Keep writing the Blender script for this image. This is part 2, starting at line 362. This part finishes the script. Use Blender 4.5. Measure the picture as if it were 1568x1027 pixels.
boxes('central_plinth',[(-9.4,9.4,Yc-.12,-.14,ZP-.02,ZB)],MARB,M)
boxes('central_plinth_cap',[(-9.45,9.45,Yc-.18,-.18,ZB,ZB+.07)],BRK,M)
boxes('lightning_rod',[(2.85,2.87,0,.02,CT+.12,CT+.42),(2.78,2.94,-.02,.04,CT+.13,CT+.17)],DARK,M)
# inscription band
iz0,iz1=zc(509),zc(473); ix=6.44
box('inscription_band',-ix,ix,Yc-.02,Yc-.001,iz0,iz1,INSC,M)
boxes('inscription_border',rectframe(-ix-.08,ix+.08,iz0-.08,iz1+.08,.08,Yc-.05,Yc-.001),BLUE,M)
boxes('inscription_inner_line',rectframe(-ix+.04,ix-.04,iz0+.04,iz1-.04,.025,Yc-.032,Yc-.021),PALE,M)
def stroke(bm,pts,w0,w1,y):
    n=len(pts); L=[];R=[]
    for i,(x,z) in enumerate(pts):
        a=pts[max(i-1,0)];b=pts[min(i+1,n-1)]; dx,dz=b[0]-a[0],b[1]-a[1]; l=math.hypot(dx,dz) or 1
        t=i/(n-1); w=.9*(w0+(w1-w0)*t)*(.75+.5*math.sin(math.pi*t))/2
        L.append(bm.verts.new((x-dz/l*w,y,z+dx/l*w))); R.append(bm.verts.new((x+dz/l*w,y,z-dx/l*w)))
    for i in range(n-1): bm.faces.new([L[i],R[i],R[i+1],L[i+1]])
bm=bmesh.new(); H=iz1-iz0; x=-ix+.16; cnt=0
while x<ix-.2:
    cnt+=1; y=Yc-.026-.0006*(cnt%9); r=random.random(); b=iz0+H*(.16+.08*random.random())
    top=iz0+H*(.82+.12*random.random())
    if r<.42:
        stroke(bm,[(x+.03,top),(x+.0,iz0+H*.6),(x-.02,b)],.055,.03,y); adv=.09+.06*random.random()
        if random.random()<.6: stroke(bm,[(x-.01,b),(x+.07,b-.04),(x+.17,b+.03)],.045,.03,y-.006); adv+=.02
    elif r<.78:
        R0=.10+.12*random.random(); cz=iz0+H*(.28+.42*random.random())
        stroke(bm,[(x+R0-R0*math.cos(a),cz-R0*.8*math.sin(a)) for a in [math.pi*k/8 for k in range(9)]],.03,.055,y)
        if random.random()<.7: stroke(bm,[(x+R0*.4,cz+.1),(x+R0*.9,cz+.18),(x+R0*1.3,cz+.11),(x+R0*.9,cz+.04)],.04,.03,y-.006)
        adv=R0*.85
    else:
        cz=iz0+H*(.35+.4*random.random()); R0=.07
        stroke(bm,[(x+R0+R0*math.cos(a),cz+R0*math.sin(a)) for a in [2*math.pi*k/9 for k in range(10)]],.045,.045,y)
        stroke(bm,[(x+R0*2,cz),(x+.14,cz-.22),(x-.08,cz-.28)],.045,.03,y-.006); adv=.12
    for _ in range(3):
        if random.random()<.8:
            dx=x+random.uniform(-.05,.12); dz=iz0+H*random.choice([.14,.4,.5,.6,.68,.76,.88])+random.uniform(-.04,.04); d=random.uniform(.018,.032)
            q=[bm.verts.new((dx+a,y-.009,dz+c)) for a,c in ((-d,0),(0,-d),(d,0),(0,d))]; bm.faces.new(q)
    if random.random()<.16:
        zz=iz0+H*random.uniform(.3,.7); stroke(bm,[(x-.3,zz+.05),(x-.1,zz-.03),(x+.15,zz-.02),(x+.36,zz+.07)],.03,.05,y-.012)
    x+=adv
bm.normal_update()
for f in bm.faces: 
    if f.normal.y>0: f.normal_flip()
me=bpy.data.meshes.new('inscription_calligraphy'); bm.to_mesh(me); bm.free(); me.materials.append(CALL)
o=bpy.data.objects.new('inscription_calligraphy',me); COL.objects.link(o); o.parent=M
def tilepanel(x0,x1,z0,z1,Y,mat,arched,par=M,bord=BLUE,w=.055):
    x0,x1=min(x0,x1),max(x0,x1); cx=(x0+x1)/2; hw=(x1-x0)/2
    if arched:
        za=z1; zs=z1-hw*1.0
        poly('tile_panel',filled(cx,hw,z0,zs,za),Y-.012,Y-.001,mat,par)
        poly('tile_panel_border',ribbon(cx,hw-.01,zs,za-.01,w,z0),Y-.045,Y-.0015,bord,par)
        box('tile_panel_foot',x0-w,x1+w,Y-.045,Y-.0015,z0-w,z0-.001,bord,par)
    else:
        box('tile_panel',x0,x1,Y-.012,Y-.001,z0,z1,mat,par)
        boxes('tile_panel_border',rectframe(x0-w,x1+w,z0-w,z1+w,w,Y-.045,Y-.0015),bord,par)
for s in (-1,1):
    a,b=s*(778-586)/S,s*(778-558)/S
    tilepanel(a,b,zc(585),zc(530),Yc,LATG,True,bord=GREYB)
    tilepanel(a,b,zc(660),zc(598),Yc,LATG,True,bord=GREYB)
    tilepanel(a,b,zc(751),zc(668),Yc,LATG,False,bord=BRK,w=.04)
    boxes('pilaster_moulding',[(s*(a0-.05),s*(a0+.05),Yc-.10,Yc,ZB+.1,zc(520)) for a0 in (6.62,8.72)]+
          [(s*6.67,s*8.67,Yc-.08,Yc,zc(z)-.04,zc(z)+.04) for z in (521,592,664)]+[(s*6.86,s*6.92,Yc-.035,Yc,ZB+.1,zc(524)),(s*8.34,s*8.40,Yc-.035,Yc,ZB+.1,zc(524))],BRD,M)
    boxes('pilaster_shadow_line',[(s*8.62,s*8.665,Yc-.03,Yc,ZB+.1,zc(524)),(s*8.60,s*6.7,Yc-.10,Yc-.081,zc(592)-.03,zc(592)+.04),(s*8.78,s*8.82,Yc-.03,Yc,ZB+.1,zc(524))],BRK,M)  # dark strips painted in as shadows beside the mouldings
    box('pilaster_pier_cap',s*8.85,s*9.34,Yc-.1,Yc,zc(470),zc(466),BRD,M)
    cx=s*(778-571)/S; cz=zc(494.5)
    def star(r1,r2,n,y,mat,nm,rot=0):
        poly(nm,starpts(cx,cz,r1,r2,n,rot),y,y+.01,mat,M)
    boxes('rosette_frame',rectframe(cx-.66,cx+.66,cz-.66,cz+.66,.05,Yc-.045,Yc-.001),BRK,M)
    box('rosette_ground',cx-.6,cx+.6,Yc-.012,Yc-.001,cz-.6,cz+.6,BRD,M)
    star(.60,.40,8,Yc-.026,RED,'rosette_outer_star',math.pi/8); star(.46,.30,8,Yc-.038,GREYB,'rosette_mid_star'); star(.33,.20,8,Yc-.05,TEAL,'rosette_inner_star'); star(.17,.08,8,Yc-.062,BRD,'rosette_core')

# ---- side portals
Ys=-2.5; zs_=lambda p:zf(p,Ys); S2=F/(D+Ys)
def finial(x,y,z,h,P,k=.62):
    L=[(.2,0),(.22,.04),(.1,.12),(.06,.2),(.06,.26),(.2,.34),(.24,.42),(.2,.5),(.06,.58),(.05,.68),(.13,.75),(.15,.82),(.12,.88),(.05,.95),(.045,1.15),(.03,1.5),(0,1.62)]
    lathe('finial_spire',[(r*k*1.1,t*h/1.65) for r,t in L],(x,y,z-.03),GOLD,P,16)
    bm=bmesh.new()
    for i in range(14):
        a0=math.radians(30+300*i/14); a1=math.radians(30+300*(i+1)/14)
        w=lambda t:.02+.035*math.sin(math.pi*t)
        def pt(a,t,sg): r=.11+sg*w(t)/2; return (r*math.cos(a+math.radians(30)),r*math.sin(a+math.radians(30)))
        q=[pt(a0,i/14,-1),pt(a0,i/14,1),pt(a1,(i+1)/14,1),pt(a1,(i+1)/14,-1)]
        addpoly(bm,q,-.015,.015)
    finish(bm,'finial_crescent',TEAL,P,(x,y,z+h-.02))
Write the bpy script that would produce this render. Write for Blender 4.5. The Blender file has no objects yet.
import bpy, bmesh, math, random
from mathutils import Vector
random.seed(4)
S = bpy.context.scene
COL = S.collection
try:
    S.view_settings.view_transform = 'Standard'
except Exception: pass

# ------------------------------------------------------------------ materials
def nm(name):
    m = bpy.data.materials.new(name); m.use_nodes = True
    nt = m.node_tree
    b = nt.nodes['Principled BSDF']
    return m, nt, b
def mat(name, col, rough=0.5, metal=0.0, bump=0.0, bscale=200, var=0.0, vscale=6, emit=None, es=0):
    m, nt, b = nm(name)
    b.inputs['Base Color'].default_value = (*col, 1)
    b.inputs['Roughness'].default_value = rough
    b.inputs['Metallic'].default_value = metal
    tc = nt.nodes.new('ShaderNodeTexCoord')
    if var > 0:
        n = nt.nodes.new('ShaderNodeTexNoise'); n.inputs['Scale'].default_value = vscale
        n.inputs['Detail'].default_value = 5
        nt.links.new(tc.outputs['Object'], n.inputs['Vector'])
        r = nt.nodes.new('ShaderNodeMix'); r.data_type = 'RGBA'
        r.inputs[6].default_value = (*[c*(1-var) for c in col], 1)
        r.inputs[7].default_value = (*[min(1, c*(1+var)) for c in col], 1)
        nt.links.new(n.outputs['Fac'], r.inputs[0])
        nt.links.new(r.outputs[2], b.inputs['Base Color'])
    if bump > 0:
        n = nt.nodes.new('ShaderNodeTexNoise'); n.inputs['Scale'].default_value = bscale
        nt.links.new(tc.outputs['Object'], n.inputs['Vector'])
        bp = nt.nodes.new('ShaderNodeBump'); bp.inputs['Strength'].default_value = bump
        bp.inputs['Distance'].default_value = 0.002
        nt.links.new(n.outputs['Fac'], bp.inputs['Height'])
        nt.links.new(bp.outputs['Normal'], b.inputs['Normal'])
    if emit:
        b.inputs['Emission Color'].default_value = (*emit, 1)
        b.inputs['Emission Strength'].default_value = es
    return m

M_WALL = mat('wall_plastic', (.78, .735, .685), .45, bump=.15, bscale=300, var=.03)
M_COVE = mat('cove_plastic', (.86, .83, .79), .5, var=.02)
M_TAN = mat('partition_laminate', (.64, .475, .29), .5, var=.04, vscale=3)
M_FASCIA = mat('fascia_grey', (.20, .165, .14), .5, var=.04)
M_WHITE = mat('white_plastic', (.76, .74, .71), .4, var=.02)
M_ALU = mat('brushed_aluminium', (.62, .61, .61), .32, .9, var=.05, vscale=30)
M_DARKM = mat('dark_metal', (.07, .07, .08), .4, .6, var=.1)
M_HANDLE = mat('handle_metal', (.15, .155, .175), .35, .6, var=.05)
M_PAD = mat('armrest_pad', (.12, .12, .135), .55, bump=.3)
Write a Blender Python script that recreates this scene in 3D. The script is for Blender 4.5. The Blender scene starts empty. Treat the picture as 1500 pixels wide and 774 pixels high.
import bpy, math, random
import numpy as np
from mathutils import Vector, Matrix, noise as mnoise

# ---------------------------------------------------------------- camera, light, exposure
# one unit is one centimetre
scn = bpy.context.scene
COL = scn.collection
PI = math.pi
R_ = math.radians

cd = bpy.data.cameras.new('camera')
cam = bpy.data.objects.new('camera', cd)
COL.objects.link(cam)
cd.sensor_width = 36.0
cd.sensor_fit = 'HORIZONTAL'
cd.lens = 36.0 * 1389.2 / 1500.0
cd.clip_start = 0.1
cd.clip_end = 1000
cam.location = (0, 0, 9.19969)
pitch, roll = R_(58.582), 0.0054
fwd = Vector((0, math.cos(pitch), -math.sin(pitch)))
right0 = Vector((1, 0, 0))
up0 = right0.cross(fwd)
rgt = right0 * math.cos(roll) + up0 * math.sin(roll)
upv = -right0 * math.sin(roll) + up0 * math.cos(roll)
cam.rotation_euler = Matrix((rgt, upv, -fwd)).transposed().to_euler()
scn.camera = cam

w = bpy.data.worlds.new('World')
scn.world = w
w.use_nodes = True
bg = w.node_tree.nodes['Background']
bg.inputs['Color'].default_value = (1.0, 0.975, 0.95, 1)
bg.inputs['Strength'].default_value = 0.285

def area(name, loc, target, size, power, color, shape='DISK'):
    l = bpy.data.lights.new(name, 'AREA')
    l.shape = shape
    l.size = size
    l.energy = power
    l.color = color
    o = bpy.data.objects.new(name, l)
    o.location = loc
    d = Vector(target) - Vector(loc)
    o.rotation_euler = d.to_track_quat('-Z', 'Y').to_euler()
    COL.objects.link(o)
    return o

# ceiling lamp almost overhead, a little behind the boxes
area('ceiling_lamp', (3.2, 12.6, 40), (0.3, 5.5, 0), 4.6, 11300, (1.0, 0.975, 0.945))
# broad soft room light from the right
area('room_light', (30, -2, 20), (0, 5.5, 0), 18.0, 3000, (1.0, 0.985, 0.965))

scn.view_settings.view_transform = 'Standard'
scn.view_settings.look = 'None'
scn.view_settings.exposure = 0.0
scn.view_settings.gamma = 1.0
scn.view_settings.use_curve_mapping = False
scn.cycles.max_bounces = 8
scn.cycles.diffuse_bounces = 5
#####
* **Task to complete**: Above are some lines. Repeat exactly, and only, those from the line that has "Write a Blender" through the line that has "R_ = math.radians".

* **Task response**:
Write a Blender Python script that recreates this scene in 3D. The script is for Blender 4.5. The Blender scene starts empty. Treat the picture as 1500 pixels wide and 774 pixels high.
import bpy, math, random
import numpy as np
from mathutils import Vector, Matrix, noise as mnoise

# ---------------------------------------------------------------- camera, light, exposure
# one unit is one centimetre
scn = bpy.context.scene
COL = scn.collection
PI = math.pi
R_ = math.radians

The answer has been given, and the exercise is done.